E assim como antes da Consagração santificou o pão e o vinho, que, em seguida, se tornam o Corpo físico de Cristo, também depois da Consagração santifica os participantes da Missa e todo o povo cristão, unidos no Corpo Místico de Cristo. A Eucaristia revela-se raiz da nossa comunhão eclesial.
Sacrifício da Nova Aliança
Sacrifício é, antes de tudo, oferta. Na cruz, Jesus ofereceu-se para a nossa salvação. O mesmo ele faz na Missa, que se torna assim o grande oferecimento de si mesmo ao Pai por nós.
E oferece-se também a nós, primeiro alimentando-nos com a mesa da sua palavra, depois com a de seu próprio Corpo. Embora essas duas partes da Missa recebam nomes diversos: liturgia ou mesa da Palavra e liturgia ou mesa do Sacrifício, constituem um único e definitivo oferecimento perpetuando o que ele fez na cruz.
A Missa não é repetir, não é multiplicar, não é acrescentar algo ao sacrifício de Cristo na cruz. O memorial de que fala o Missal não é apenas uma recordação agradecida, uma encenação do acontecimento da cruz. É o mesmo acontecimento que se atualiza incessantemente através do tempo.
Mas como pode ser o mesmo acontecimento?
Porque está presente o autor, Jesus, e o seu oferecimento é permanente Nos sacrifícios antigos, o autor da oferta era o sacerdote hebreu que, quando morria, tinha de ser substituído por outro. Na Missa, Jesus continua vivo e imortal, tornando contínuo, perpétuo, seu oferecimento e aplicando-o aos homens ao longo de todos os séculos. Cristo é o doador e o dom, o ofertante e a oferta.
Chama-se "sacrifício da Nova Aliança". Por quê?
Como já lembramos, Deus Pai fez uma aliança com o povo hebreu na antiguidade, baseada na promessa de um Salvador, que chamou de Messias: o Ungido, o Consagrado. Essa aliança, fundamentada na Lei de Deus, à qual os hebreus prometiam obediência, conservou o povo unido numa mesma fé durante milênios embora muitas vezes tenha sido fraco e infiel. Jesus é esse Messias anunciado. Na última ceia e com sua morte e ressurreição, estabeleceu com os que crêem nele uma Nova Aliança, baseada no amor e fidelidade à sua palavra.
Seguindo o costume dos hebreus na ceia pascal, ele partiu o pão, mas para indicar sua morte que estava para acontecer. Na cruz Jesus é partido para nós. No pão partido transformado em si mesmo, ele oferece-se aos discípulos e a nós. A Nova Aliança é a do amor, não simplesmente da obrigação a uma lei. Amor capaz de construir e transformar os corações.

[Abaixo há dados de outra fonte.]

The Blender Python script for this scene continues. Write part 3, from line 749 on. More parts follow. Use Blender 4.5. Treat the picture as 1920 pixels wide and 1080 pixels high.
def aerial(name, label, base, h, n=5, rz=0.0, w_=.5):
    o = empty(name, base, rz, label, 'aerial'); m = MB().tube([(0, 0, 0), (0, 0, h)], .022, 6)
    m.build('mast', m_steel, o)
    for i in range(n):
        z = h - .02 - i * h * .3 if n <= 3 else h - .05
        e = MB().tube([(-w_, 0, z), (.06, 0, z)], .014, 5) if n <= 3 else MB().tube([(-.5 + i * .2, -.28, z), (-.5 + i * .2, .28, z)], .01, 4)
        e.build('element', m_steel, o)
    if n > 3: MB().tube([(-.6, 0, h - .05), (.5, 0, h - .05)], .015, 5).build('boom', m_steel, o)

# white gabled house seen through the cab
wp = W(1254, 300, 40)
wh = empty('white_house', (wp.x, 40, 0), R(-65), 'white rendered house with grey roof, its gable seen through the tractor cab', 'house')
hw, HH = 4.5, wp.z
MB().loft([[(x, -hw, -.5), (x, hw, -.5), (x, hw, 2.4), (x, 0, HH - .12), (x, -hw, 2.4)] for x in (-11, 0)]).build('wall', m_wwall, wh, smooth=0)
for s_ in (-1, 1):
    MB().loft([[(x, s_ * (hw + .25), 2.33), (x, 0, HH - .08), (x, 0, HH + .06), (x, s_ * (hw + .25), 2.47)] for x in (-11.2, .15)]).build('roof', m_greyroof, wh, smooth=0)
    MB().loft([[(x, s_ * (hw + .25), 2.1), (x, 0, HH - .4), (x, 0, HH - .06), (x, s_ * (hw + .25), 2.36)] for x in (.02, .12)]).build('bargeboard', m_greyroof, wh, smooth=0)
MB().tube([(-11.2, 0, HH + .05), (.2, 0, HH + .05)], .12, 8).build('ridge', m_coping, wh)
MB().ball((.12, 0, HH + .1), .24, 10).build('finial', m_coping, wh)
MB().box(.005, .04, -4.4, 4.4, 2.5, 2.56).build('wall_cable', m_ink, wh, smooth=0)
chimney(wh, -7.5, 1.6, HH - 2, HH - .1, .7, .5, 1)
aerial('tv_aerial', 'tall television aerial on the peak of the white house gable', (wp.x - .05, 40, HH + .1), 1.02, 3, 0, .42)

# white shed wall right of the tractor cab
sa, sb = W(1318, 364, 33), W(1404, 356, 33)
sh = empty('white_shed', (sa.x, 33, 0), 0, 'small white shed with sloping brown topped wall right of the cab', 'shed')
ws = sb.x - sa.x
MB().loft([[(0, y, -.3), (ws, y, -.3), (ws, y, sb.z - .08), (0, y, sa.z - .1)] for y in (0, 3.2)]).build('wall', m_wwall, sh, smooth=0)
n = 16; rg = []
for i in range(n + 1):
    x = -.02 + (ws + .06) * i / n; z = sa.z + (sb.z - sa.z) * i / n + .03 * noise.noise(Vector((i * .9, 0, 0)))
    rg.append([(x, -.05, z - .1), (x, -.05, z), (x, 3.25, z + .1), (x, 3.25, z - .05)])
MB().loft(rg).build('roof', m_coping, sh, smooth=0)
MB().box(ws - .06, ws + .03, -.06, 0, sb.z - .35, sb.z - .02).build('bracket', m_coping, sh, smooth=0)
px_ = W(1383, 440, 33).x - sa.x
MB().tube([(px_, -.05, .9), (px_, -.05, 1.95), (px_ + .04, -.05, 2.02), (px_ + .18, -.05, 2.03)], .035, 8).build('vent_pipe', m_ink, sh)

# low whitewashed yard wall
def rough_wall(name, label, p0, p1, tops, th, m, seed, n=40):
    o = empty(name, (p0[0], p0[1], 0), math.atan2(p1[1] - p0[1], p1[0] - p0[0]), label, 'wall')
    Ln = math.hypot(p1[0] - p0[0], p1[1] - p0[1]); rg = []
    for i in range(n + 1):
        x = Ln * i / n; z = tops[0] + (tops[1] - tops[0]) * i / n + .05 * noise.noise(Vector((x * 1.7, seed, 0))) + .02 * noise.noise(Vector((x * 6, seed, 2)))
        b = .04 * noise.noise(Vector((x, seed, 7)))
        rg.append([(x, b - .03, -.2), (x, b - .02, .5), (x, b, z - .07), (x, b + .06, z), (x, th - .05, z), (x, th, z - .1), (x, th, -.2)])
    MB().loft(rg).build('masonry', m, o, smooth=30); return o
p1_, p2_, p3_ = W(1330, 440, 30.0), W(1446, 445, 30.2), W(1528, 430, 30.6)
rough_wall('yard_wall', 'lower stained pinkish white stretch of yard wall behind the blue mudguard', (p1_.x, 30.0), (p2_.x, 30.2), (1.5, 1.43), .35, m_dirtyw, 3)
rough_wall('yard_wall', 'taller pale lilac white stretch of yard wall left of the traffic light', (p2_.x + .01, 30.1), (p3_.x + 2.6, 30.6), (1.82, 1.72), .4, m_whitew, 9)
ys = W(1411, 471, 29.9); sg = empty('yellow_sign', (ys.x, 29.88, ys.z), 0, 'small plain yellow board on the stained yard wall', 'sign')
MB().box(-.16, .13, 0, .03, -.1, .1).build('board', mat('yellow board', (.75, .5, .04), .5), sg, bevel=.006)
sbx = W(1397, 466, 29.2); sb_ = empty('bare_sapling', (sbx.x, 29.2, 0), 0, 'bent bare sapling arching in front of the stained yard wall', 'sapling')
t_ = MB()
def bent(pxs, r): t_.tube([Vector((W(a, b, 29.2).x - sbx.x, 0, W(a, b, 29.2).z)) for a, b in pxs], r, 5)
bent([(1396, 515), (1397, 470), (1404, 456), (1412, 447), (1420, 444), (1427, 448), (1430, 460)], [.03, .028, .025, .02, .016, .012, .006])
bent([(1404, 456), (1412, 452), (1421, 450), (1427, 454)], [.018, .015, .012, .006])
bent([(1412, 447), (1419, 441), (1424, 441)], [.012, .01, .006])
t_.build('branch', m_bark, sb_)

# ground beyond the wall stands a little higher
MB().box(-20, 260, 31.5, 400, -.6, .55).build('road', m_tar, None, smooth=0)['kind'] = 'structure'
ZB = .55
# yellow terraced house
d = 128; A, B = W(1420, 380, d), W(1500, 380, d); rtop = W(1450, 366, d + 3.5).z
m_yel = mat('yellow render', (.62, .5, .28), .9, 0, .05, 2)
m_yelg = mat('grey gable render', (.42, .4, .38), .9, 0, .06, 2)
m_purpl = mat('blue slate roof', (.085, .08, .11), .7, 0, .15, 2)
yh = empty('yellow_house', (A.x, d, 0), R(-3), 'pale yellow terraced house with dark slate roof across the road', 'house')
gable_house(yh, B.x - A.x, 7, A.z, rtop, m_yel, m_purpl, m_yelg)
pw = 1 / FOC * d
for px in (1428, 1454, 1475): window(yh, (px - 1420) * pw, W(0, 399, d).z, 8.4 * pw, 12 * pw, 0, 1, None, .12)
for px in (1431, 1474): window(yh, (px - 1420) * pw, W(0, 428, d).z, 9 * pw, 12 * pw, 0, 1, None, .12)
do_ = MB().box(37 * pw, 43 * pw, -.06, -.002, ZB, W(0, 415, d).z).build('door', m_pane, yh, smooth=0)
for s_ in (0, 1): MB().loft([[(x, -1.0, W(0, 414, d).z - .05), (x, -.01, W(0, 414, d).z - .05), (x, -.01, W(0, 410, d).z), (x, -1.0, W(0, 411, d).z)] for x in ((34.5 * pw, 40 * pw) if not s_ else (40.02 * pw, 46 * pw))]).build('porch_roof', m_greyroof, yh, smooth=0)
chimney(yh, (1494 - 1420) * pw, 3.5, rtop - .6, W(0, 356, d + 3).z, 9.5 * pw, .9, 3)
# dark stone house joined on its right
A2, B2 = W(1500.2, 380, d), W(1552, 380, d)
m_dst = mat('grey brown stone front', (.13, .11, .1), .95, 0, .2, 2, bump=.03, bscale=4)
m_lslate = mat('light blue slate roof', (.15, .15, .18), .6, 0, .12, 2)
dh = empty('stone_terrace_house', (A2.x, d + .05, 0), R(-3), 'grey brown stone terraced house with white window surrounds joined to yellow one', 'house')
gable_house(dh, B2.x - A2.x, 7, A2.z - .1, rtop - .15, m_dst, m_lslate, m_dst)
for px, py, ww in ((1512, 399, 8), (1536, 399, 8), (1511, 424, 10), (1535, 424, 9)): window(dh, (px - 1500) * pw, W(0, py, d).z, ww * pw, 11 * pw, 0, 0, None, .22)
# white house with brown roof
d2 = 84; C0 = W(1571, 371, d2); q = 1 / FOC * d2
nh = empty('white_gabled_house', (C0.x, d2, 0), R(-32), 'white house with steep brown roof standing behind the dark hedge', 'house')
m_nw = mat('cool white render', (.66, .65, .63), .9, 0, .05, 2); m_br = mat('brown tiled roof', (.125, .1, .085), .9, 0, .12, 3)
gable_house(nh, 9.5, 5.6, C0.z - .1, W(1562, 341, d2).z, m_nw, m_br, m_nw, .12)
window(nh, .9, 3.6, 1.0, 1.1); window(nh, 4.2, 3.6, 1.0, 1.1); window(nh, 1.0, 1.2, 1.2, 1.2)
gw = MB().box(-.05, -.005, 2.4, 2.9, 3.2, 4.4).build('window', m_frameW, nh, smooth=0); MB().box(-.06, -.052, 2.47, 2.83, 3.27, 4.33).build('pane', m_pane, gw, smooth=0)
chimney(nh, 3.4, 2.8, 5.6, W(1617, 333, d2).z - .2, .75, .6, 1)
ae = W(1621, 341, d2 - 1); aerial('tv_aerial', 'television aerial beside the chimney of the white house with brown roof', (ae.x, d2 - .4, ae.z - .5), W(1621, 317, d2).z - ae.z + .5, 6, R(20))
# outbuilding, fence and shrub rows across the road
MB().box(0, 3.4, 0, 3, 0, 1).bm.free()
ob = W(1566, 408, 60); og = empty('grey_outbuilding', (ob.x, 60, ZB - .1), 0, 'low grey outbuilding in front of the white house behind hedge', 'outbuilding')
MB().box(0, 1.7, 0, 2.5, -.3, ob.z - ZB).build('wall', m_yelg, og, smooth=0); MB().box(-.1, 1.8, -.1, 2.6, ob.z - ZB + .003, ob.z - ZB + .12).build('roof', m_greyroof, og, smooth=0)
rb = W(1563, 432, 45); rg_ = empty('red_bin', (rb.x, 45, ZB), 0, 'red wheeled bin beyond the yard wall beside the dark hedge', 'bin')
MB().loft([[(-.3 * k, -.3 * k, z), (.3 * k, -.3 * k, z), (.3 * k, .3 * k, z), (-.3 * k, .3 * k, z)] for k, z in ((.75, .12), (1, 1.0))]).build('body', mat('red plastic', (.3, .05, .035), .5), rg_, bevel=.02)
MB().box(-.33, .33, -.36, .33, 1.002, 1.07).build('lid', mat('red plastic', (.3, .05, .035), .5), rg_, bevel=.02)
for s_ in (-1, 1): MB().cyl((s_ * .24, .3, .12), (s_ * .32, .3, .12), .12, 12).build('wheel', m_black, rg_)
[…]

Jesus não é simplesmente uma doutrina para a gente estudar e acreditar. Mas uma Pessoa que, pela Eucaristia, entra em nossa vida para transformar toda a nossa maneira de viver e de nos relacionar com os outros.
"Não vos conformeis com este mundo", diz São Paulo (Romanos 12,2), "mas transformai-vos pela renovação de vossa mente", numa nova maneira de compreender e orientar as próprias decisões.

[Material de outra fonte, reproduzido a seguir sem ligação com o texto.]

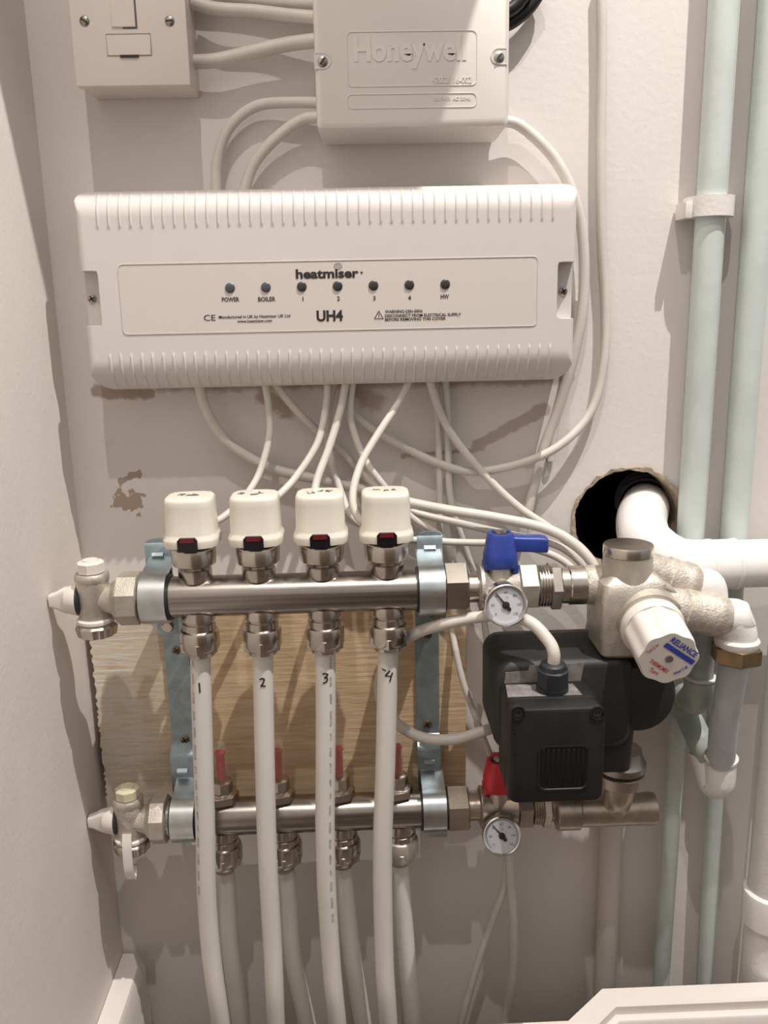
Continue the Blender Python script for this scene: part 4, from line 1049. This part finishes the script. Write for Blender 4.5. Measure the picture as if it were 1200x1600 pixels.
# waste pipe
DW = .049; wz = A(1150, 881, DW).z; RW = .0205
t = thing('waste_pipe', 'thick white waste pipe bending out of the round hole', 'waste pipe', (A(1090, 880, DW).x, -DW, wz-.021))
jx = A(1085, 880, DW).x
h0 = A(1000, 786, -.02); h1 = A(1006, 808, .020)
bm = new()
tube(bm, [(jx+.006, -DW, wz), (jx+.04, -DW, wz), (.52, -DW, wz)], RW*.955, 36, 0); obj('straight_pipe', bm, M['pvc'], t)
bm = new()
tube(bm, [(jx+.034, -DW, wz), (jx+.010, -DW, wz), A(1075, 882, DW), A(1050, 877, DW), A(1034, 869, .048)], RW, 36, 8); obj('bend', bm, M['pvc'], t)
bm = new(); tube(bm, [A(1046, 875, DW), A(1028, 864, .047), A(1008, 843, .036), A(1002, 816, .010), A(1007, 796, -.018), A(1010, 788, -.05)], RW*1.025, 36, 8); obj('elbow', bm, M['pvc'], t)
bm = new(); fq = frame((jx+.030, -DW, wz), (1, 0, 0)); lathe(bm, [(0, RW), (.0006, RW*1.035), (.003, RW*1.035), (.004, RW*.97)], fq, 36); lathe(bm, [(-.020, RW), (-.0195, RW*1.03), (-.017, RW*1.03), (-.0165, RW)], fq, 36); obj('collar', bm, M['pvc'], t)
# rubber connector in the hole
rc = A(1008, 790, -.034)
bm = new(); f = frame(rc, (A(1010, 786, -.05)-A(1004, 806, .003)))
for s, r0 in ((.002, RW*1.2), (.012, RW*1.3), (.022, RW*1.4)):
    lathe(bm, [(s, RW*1.06), (s, r0), (s+.005, r0), (s+.009, RW*1.12), (s+.010, RW*1.05)], f, 40, False, False)
lathe(bm, [(-.002, RW*1.08), (.06, RW*1.12)], f, 40, False, False)
tag(obj('rubber_connector', bm, M['rubber']), 'black ribbed rubber connector inside the round wall hole', 'connector')
# right edge drop pipe
xd = A(1222, 1200, .055).x
t = thing('drop_pipe', 'thick white drop pipe with a collar at the lower right edge', 'waste pipe', (xd, -.055, .002))
bm = new(); cyl(bm, (xd, -.055, .002), (xd, -.055, wz-.015), .0195, 32); obj('straight_pipe', bm, M['white_paint'], t)
ck = A(1215, 1440, .055).z; bm = new(); lathe(bm, [(0, .0195), (.002, .0225), (.030, .0232), (.033, .0225), (.035, .0195)], frame((xd, -.055, ck), (0, 0, 1)), 36); obj('collar', bm, M['pvc'], t)

# ------------------------------------------------------------------ cables
GW, GA = 'white cables between the wiring boxes', 'white cables under the control box'
cable('cable', 'upper white cable joining the top left switch to the wiring box', [(300, 4, .016), (340, 14, .018), (400, 18, .018), (450, 24, .02), (500, 28, .022)], .0046, group=GW)
cable('cable', 'white cable pressed against the wall above the topmost cable pair', [(300, -8, .008), (360, -4, .008), (430, 4, .009), (500, 8, .012)], .0050, 'cable_paint', GW)
cable('cable', 'lower white cable rising from the top left switch to the wiring box', [(300, 97, .016), (340, 94, .017), (400, 80, .017), (450, 69, .018), (502, 62, .02)], .0050, group=GW)
cable('cable', 'wide looping white cable from the wiring box into the control box top', [(505, 161, .014), (460, 160, .012), (400, 166, .010), (358, 200, .010), (340, 250, .010), (338, 300, .012)], .0040, 'cable_paint', GW)
cable('cable', 'inner looping white cable from the wiring box into the control box top', [(505, 183, .016), (470, 188, .014), (425, 222, .012), (395, 260, .012), (380, 305, .012)], .0042, 'cable', GW)
cable('cable', 'white cable bowing from the wiring box down the right of the control box', [(785, 188, .014), (815, 198, .012), (860, 240, .012), (890, 290, .012), (908, 350, .012), (913, 430, .012), (908, 500, .012), (893, 570, .010), (872, 640, .007), (850, 700, .005), (832, 770, .005), (815, 840, .005)], .0042, 'cable', GW)
cable('cable', 'painted-over white cable on the wall right of the control box, nearest its end', [(905, 470, .006), (898, 540, .006), (880, 610, .005), (868, 660, .004), (860, 720, .003)], .0036, 'cable_paint', GW)
cable('cable', 'long white cable dropping from the top and looping under the control box', [(940, -30, .006), (941, 100, .006), (939, 250, .006), (941, 380, .006), (946, 470, .006), (944, 560, .008), (925, 640, .010), (880, 692, .016), (820, 722, .016), (740, 737, .013), (680, 722, .010), (620, 692, .010), (575, 665, .010), (548, 640, .012), (540, 600, .014)], .0036, 'cable', GW)
cable('cable', 'upper black cable in the top corner behind the wiring box', [(780, 42, .010), (800, 34, .010), (825, 14, .010), (845, -14, .010)], .0050, 'cable_black', 'black cables')
cable('cable', 'lower black cable in the top corner, farther from the wiring box', [(780, 22, .018), (800, 14, .018), (815, -2, .018), (825, -20, .018)], .0050, 'cable_black', 'black cables')
# cables under the control box
cable('cable', 'thick white cable sweeping from under the control box to the mixing valve', [(310, 596, .024), (322, 640, .018), (355, 690, .014), (420, 730, .012), (500, 750, .012), (580, 768, .016), (640, 785, .022), (700, 797, .030), (770, 808, .036), (850, 825, .046), (895, 848, .054), (922, 875, .060), (934, 900, .062)], .0042, 'cable', GA)
cable('cable', 'white cable running from the control box to the actuator above pipe 1', [(414, 596, .024), (420, 640, .024), (421, 680, .028), (405, 740, .036), (378, 782, .052), (346, 810, .066), (325, 818, .072)], .0029, 'cable', GA)
cable('cable', 'white cable slanting down right from the control box behind the others', [(426, 594, .020), (455, 632, .016), (490, 668, .012), (530, 702, .007), (560, 735, .005), (590, 765, .006), (640, 798, .010), (720, 818, .020), (800, 836, .032), (870, 852, .042), (908, 880, .047), (918, 905, .049)], .0032, 'cable', GA)
cable('cable', 'white cable bending left to the actuator above pipe 2', [(512, 594, .024), (510, 630, .026), (497, 690, .034), (465, 742, .046), (440, 770, .058), (420, 785, .068)], .0030, 'cable', GA)
cable('cable', 'white cable dropping behind the actuator above pipe 3', [(523, 594, .018), (514, 640, .016), (512, 690, .016), (522, 735, .018), (535, 775, .026), (552, 810, .036), (600, 838, .040), (690, 846, .036), (740, 848, .04), (800, 850, .05), (860, 866, .056), (892, 886, .058), (908, 908, .058)], .0030, 'cable', GA)
cable('cable', 'white cable leaning left to the top of the actuator above pipe 3', [(541, 594, .026), (532, 640, .030), (514, 700, .040), (496, 748, .052), (488, 790, .066)], .0032, 'cable', GA)
cable('cable', 'white cable curving down right behind the actuator above pipe 4', [(551, 594, .022), (547, 640, .022), (552, 672, .022), (570, 718, .026), (598, 757, .032), (640, 806, .026), (690, 840, .022), (708, 880, .022), (712, 925, .020)], .0030, 'cable', GA)
cable('cable', 'white cable kinked in an S to the side of the actuator above pipe 4', [(640, 594, .026), (622, 630, .032), (592, 676, .044), (566, 720, .056), (553, 760, .068), (552, 790, .076), (562, 812, .080), (575, 815, .08)], .0030, 'cable', GA)
cable('cable', 'white cable slanting from the control box right down to the mixing valve', [(671, 594, .024), (686, 640, .020), (710, 685, .018), (760, 745, .018), (810, 792, .022), (860, 826, .030), (905, 862, .034), (935, 895, .038)], .0034, 'cable', GA)
cable('cable', 'straight white cable dropping behind the upper bar, left of its pair', [(682, 594, .014), (685, 680, .010), (687, 760, .009), (688, 850, .009), (696, 930, .010), (706, 985, .018), (722, 1060, .034), (745, 1125, .040), (770, 1190, .038)], .0028, 'cable', GA)
cable('cable', 'straight white cable dropping behind the upper bar, right of its pair', [(696, 594, .016), (700, 680, .010), (704, 780, .009), (728, 860, .009), (745, 910, .010), (758, 980, .010), (768, 1060, .012)], .0030, 'cable_paint', GA)
# pump lead: gland, left, round behind pipe 4 and back
gt = f_g = Vector((gx, -.130, gz+.018))
bm = new()
PT = [gt, gt+Vector((0, -.001, .012)), A(856, 1000, .126), A(828, 972, .116), A(785, 961, .104), A(735, 966, .098), (A(690, 976, .096)), A(645, 992, .080), A(612, 1020, .058), A(594, 1060, .046), A(597, 1100, .044), A(622, 1132, .046), A(662, 1153, .052), A(710, 1155, .056), A(750, 1144, .054), A(768, 1138, .050)]
tube(bm, PT, .0046, 14, 8); tag(obj('pump_cable', bm, M['cable']), 'thick white lead looping from the pump gland behind pipe 4', 'cable')
GB = 'white cables under the lower valve'
cable('cable', 'thin white cable hanging below the lower gauge, slanting left', [(792, 1335, .03), (788, 1385, .03), (772, 1430, .03), (745, 1510, .03), (720, 1600, .03), (700, 1680, .03)], .0034, 'cable', GB)
cable('cable', 'thin white cable hanging below the lower gauge, nearly straight', [(795, 1320, .034), (798, 1380, .034), (803, 1450, .034), (800, 1530, .033), (790, 1600, .032), (780, 1680, .032)], .0042, 'cable', GB)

O publicano Zaqueu, antes todo dedicado ao dinheiro e aos bens materiais, transformou-se totalmente pelo seu contato com Jesus, como vimos em Lucas 19,1-10.*
E por que se chama Eucaristia?
De origem grega, a palavra "eucaristia" tem o sentido de ação de graças, oração de agradecimento. Os hebreus faziam-na no início de cada refeição, significando louvor agradecido a Deus por aquela refeição e por toda a sua ação salvadora sobre o povo de Deus.
Jesus proferiu-a ao abençoar o pão na última ceia. Os apóstolos e primeiros cristãos conservaram o costume de agradecer nas suas refeições e, logicamente, na grande refeição da Missa. Assim, ela é um grande louvor e agradecimento pela redenção operada por Cristo em favor de toda a humanidade.
Por isso, antes de realizar o grande acontecimento da Consagração do pão e do vinho, a comunidade cristã desata um hino de jubilosa gratidão que a liturgia chama de Prefácio, não no sentido de "dizer antes", mas no de "dizer diante", isto é, diante do prodígio da comemoração da sua Páscoa.
"É uma ação de graças comunitária. Não uma coleção de indivíduos somando suas ações de graças pessoais, mas o Corpo Místico de Cristo cujos membros, interligados na unidade, tornam própria a única ação de graças com que cada um se esforça para viver em comunhão" (cf. Tillard, Jean Marie Roger, A comunhão na Páscoa do Senhor, p. 553).